**SHORT PROBLEM**
Restate every entry word for word.

-- Start DATASET --

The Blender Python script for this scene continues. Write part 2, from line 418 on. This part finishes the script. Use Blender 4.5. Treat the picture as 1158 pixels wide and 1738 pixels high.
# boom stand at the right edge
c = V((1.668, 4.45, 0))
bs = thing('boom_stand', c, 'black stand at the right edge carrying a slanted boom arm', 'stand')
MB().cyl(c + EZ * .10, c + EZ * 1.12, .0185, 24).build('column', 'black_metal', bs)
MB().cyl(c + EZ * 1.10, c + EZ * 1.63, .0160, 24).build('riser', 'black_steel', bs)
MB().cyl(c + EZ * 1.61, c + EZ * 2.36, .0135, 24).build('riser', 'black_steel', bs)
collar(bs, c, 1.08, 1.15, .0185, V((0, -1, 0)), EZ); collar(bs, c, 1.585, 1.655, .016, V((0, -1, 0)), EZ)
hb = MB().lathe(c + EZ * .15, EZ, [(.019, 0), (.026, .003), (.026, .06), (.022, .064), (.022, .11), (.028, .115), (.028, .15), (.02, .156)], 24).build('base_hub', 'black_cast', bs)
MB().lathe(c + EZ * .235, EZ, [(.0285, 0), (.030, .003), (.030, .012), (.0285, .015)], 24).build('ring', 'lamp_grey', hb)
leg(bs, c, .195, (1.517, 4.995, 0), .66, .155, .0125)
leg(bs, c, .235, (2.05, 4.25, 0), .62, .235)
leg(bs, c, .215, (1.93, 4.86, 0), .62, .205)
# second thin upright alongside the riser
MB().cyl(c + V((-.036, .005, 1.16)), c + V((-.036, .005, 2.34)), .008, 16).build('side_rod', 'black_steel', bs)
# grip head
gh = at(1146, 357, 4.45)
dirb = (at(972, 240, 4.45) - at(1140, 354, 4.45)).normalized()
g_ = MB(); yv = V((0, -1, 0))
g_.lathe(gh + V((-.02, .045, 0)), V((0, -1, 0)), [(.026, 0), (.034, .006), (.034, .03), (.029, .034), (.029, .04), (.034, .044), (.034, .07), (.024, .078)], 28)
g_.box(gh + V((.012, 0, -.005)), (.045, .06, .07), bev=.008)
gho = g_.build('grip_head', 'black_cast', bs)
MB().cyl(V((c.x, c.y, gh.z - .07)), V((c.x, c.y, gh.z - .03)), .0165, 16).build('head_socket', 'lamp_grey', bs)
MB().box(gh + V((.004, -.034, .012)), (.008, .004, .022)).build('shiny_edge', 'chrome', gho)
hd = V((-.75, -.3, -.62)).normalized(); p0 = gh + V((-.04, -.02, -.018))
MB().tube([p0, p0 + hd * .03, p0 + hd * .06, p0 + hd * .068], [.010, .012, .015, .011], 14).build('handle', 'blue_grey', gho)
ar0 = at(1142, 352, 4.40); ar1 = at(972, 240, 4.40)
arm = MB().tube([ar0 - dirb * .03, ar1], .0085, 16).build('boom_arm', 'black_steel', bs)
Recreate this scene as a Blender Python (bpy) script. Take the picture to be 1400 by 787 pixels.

-- End DATASET --

**SOLUTION TO THE PROBLEM**
The Blender Python script for this scene continues. Write part 2, from line 418 on. This part finishes the script. Use Blender 4.5. Treat the picture as 1158 pixels wide and 1738 pixels high.
# boom stand at the right edge
c = V((1.668, 4.45, 0))
bs = thing('boom_stand', c, 'black stand at the right edge carrying a slanted boom arm', 'stand')
MB().cyl(c + EZ * .10, c + EZ * 1.12, .0185, 24).build('column', 'black_metal', bs)
MB().cyl(c + EZ * 1.10, c + EZ * 1.63, .0160, 24).build('riser', 'black_steel', bs)
MB().cyl(c + EZ * 1.61, c + EZ * 2.36, .0135, 24).build('riser', 'black_steel', bs)
collar(bs, c, 1.08, 1.15, .0185, V((0, -1, 0)), EZ); collar(bs, c, 1.585, 1.655, .016, V((0, -1, 0)), EZ)
hb = MB().lathe(c + EZ * .15, EZ, [(.019, 0), (.026, .003), (.026, .06), (.022, .064), (.022, .11), (.028, .115), (.028, .15), (.02, .156)], 24).build('base_hub', 'black_cast', bs)
MB().lathe(c + EZ * .235, EZ, [(.0285, 0), (.030, .003), (.030, .012), (.0285, .015)], 24).build('ring', 'lamp_grey', hb)
leg(bs, c, .195, (1.517, 4.995, 0), .66, .155, .0125)
leg(bs, c, .235, (2.05, 4.25, 0), .62, .235)
leg(bs, c, .215, (1.93, 4.86, 0), .62, .205)
# second thin upright alongside the riser
MB().cyl(c + V((-.036, .005, 1.16)), c + V((-.036, .005, 2.34)), .008, 16).build('side_rod', 'black_steel', bs)
# grip head
gh = at(1146, 357, 4.45)
dirb = (at(972, 240, 4.45) - at(1140, 354, 4.45)).normalized()
g_ = MB(); yv = V((0, -1, 0))
g_.lathe(gh + V((-.02, .045, 0)), V((0, -1, 0)), [(.026, 0), (.034, .006), (.034, .03), (.029, .034), (.029, .04), (.034, .044), (.034, .07), (.024, .078)], 28)
g_.box(gh + V((.012, 0, -.005)), (.045, .06, .07), bev=.008)
gho = g_.build('grip_head', 'black_cast', bs)
MB().cyl(V((c.x, c.y, gh.z - .07)), V((c.x, c.y, gh.z - .03)), .0165, 16).build('head_socket', 'lamp_grey', bs)
MB().box(gh + V((.004, -.034, .012)), (.008, .004, .022)).build('shiny_edge', 'chrome', gho)
hd = V((-.75, -.3, -.62)).normalized(); p0 = gh + V((-.04, -.02, -.018))
MB().tube([p0, p0 + hd * .03, p0 + hd * .06, p0 + hd * .068], [.010, .012, .015, .011], 14).build('handle', 'blue_grey', gho)
ar0 = at(1142, 352, 4.40); ar1 = at(972, 240, 4.40)
arm = MB().tube([ar0 - dirb * .03, ar1], .0085, 16).build('boom_arm', 'black_steel', bs)
Recreate this scene as a Blender Python (bpy) script. Take the picture to be 1400 by 787 pixels.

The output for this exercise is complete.